The next dish was "setas con 'pasta al huevo'". An assortment of different wild mushrooms were laid out along a sheet of dark slate, over which "noodles" made of egg white and egg yolk were laid. An emulsified, whipped pine nut oil (texture like a mayonaise) was dabbed on one side as a sauce. Another unique presentation, and the mushrooms were excellent, apparently given mostly dry heat so as to concentrate their flavors. However, the "pasta," while a clever presentation, had a slightly bouncy texture. An interesting and effective pairing for this course - a 30 year old Amontillado sherry. Unusual and just on the cusp of overwhelming, but I thought it accented the earthy mushrooms well.


"Lenguado en el mar de coral" (sole in a sea of coral) was another visual treat, filets of sole with the top and bottom filets re-attached to each other like a recomposed whole fish (presumably another Activa trick), plated with the sole's roe, along with black and green "caviar" made from spherified squid ink and algae, respectively, as well as an emulsified sauce from the fish's cooking juices. The fish was juicy and flavorful, enhanced even further by the sauce. The squid ink caviar I thought were very good, the green ones were a bit too "grassy" tasting (like spirulina). This was paired with a young Ribera del Duero that was still somewhat rough around the edges, a pairing that didn't jibe for me at all.


"Cochinillo asado con 'bolao' de tomate y emulsión de ibérico" was some of the best suckling pig I've ever had. The pork was wonderfully tender, the skin golden-brown and crisp but not leathery and hard. It was plated with puddles of "Iberian emulsion," a thick glossy sauce with a rich hammy flavor, another more tart (balsamic?) sauce, a few slightly pickled tomato "petals," and a couple chunks of a semi-sweet meringue sprinkled with a tomato powder. A great combination and an inspired takeoff on a classic dish. A nice young Priorat went nicely with the pork.


Interpersed throughout these were Mrs. F's a la carte orders. The egg with caviar and cauliflower was another beautiful presentation, a fat sheaf of vibrant yellow egg pasta (?) stuffed with a smooth cauliflower mousse, topped with a generous spoonful of caviar and crowned with a curlicue of chive butter and resting in a pool of almond milk dotted with olive oil. Very elegant and luxurious. This was followed with the seafood soup "a la Donostiana," which paled by comparison. It was basically a traditional Mediterranean seafood soup, with shrimp and fish brought out in a bowl and then the seafood broth ladled over. The one nod to contemporary cookery was a "spherified clam," which just seemed out of place and also ineffective, yielding a clammy (not in a good way) gush of tepid clam juice. I was interested to see that the sphere could withstand the heat of the soup and maintain its structural integrity. If this had just been a great seafood soup we would have been perfectly happy - but it wasn't that either.

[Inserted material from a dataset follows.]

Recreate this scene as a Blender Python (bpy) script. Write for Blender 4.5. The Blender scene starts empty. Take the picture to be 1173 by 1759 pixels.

"Leche y uva, queso y vino en evolución paralela" - milk and grape, cheese and wine in parallel evolution. From one end of the board to the other, pairings of milk/grape in various states of fermentation and development are paired together. First - solidified milk, dotted with a little green gel (of grape leaves?); powdered requeson (a ricotta-like cheese) with halved green grapes; a soft quark cheese strongly flavored with nutmeg and rose pepper, with jellied grape juice and tomato; a firm, semi-cured Idiazabal sandwiched with membrillo, along with a powder of wine; a ball of soft Torta del Casar balanced atop some raisins; and finally, a scoop of Gorgonzola ice cream with a hint of brandy. A great concept, but the flavors of the dish sort of missed for me. Some, like the solidified milk, were simply bland, while others, like the nutmeg-flavored quark, were overwhelmingly strong. For a pairing, here they went to a sherry again, this time a 30-year old oloroso. Nice and not overly sweet, which worked with the cheeses.


"Otra tarta de manzana" - "another apple tart." Not sure what the other one was like, this one involved layers of crisp puff pastry, in between which was an apple-flavored "pastry cream" made solely from apples and sugar with no flour or cream. A liquid praline sauce was swirled around the tart, along with a couple pools of an apple jelly flecked with apple seeds. Over the entire thing, a sheet of edible apple-flavored grey paper with the restaurant name printed upon it in cocoa. The tart itself was quite good, with a vivid apple flavor (despite no actual apple in sight, as noted on the menu); the paper, however, while a good gimmick, tasted much like a fruit roll-up (the edible printed paper is a trick that Homero Cantu at Moto in Chicago has been doing for some time.) An eiswein paired well.


The final "petit fours" were something of a disappointment. In a glass dish the size of an ashtray are balanced a couple of walnuts and a couple chestnuts, on top of some little silver pellets. Another trompe l'œil trick? Not quite. These are, in fact, nut shells, split and hollowed and filled with an idiazabal/walnut/quince mousse and a chestnut/chocolate mousse, respectively. Both were somewhat bitter. A couple of other little candies came along as well, the best being little chocolate and raspberry nuggets with pop rocks that fizz in your mouth as you chew. Fortunately, our server warned us that the silver pellets were not edible!

The amount of labor that must go into the production of some of these dishes is fairly staggering, and many are truly remarkable visually. The use of savory meringues is something I'm not sure I've seen anywhere else, and I thought it was very effective. But what I most enjoyed - with a few exceptions - was that the flavors were well-honed and vibrant. The crab, the gambas, the mushrooms, and the suckling pig in particular were all just delicious and really worked to enhance the quality of their key components. Even without the visual tricks or clever presentations, these would be great dishes.


Akelaŕe
Paseo Padre Orcolaga 56 (Igueldo)
San Sebsatian 20008
943 31 12 09


*They had no issues with photography at Akelaŕe, and even set up the box lid again to show off the display of apertivos when they saw I was taking pictures.